Dios es sabio y está formando a Cristo en nosotros. Él siempre sabe lo que es mejor para nuestras vidas y cual es la mejor forma de llevarlo a cabo. Como dice Romanos 11:33-36:
“¡Oh, profundidad de las riquezas y de la sabiduría y del conocimiento de Dios! ¡Cuán insondables son sus juicios e inescrutables sus caminos! Pues, ¿Quién ha conocido la mente del Señor? ¿O quién llegó a ser su consejero? ¿O quién le ha dado a Él primero para que se le tenga que recompensar? Porque de Él, por Él y para Él son todas las cosas. A Él sea la gloria para siempre. Amén”.

Por tanto, debemos ejercitarnos en la disciplina bíblica de esperar en Dios. Debemos hacer una resolución de corazón de creer estas verdades y aguardar en quietud el tiempo de Dios para nuestras vidas y ministerios. Necesitamos hacer nuestras las palabras del salmista:
“Señor, mi corazón no es soberbio, ni mis ojos altivos; no ando tras las grandezas, ni en cosas demasiado difíciles para mí; sino que he calmado y acallado mi alma; como un niño destetado en el regazo de su madre, como un niño destetado está mi alma dentro de mí. Espera, oh Israel, en el Señor, desde ahora y para siempre” (Salmo 131)

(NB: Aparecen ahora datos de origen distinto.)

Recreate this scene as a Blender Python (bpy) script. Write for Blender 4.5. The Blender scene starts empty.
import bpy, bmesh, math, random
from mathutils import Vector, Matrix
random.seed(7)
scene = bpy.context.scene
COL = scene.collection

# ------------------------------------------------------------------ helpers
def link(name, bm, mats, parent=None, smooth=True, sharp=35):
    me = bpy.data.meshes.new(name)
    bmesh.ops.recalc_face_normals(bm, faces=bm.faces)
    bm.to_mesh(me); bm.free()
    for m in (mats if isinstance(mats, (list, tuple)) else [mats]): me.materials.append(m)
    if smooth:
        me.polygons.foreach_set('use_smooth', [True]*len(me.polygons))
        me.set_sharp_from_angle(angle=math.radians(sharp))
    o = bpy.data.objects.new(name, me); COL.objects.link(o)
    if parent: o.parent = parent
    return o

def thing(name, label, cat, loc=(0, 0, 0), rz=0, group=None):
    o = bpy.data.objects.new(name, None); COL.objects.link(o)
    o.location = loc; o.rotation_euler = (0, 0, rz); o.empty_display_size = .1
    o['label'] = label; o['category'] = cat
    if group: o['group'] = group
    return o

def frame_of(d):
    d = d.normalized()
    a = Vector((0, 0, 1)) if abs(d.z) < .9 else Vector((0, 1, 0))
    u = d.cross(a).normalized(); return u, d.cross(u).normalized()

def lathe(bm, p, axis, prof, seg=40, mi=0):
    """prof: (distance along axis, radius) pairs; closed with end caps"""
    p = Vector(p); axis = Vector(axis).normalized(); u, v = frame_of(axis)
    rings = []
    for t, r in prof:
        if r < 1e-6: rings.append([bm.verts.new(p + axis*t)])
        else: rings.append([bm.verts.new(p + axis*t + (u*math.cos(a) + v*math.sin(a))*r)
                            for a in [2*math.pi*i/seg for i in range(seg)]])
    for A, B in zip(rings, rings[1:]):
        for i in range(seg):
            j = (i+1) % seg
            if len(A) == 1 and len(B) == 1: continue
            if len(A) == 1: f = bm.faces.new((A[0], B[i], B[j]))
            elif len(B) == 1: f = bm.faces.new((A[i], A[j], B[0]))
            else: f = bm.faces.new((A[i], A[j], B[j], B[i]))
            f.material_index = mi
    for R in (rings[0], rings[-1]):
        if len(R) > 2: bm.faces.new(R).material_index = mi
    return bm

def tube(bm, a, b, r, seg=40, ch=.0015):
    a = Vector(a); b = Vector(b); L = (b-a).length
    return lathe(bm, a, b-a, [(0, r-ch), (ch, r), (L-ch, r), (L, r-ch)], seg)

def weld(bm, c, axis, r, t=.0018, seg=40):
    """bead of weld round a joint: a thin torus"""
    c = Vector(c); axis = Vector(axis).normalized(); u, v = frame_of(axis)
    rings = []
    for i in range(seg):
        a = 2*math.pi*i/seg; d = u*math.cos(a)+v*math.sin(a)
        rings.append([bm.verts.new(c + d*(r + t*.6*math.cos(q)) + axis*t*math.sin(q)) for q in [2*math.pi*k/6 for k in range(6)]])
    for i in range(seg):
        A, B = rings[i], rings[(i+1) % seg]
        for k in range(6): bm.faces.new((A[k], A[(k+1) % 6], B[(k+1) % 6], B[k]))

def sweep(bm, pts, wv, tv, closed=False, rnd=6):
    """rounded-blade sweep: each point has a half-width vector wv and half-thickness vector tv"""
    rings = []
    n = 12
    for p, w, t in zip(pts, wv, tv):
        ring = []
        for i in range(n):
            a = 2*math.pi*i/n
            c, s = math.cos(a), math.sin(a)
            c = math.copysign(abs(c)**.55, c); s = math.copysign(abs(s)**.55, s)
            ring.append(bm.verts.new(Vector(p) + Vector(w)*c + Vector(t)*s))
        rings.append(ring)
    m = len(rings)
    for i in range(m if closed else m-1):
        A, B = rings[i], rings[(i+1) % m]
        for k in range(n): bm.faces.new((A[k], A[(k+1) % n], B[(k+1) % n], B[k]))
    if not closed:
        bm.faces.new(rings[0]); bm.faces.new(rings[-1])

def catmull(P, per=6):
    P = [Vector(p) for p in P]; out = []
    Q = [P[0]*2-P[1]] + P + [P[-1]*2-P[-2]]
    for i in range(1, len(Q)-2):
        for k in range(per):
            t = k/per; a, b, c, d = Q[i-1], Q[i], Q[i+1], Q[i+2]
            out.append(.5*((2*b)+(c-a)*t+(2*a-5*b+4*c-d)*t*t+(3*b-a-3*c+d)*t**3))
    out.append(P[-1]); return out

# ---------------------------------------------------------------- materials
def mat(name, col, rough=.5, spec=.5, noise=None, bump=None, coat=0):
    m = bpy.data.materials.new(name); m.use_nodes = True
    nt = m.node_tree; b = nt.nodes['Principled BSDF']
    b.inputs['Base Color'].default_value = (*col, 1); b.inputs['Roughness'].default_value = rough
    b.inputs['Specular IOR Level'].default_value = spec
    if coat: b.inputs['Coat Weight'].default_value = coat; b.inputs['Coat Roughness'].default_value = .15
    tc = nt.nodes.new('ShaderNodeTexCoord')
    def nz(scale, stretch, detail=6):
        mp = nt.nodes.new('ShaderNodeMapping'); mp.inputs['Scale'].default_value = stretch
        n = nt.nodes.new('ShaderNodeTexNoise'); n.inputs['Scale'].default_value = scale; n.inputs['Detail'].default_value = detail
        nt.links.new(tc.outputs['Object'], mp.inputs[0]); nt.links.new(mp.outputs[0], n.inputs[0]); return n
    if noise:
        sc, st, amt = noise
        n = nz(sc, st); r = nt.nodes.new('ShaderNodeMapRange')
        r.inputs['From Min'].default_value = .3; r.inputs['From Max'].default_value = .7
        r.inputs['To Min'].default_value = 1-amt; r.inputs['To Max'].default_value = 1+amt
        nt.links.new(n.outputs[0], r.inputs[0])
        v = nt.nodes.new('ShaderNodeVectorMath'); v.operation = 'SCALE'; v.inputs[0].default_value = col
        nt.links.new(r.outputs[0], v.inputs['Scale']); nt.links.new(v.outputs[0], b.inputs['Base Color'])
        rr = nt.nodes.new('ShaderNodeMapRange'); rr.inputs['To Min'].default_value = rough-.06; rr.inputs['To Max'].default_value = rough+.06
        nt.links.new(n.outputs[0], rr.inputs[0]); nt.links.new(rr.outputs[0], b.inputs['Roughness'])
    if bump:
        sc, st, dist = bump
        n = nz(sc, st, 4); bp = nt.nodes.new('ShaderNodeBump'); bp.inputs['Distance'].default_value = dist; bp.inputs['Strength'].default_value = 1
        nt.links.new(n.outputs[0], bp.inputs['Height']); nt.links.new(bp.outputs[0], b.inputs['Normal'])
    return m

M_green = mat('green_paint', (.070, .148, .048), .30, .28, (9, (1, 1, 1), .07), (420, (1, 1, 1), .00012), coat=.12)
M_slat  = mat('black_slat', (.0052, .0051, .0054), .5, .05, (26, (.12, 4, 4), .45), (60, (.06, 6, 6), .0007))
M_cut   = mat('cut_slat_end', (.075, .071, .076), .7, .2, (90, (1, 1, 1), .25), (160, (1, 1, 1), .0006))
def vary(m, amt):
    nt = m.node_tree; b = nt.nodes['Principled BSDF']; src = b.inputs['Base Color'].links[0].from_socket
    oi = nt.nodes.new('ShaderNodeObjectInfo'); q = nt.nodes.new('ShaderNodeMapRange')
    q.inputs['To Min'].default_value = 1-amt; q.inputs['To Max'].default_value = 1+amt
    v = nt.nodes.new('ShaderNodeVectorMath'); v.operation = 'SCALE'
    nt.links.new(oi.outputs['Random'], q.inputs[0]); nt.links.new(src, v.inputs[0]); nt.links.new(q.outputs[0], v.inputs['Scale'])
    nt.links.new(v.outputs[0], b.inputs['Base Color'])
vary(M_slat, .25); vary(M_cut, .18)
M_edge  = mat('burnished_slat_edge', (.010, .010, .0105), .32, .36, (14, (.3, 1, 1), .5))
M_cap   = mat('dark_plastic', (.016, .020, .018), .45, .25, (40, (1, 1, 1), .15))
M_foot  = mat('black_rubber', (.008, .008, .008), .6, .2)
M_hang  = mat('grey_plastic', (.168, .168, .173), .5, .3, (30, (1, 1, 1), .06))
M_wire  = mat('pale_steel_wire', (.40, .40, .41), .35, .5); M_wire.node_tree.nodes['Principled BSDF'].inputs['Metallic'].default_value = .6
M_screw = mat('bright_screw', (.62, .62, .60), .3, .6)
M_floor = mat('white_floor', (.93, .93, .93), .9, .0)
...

Al mismo tiempo, debemos esperar en el Dios sabio con expectativa, con la esperanza de que en su tiempo, si es su voluntad, Él nos concederá el deseo de nuestros corazones.
“Nuestra alma espera al Señor; Él es nuestra ayuda y nuestro escudo; pues en Él se regocija nuestro corazón, porque en Su santo nombre hemos confiado” (Salmo 33:20-21).
Por lo tanto, seamos fieles en el lugar donde Él nos ha colocado.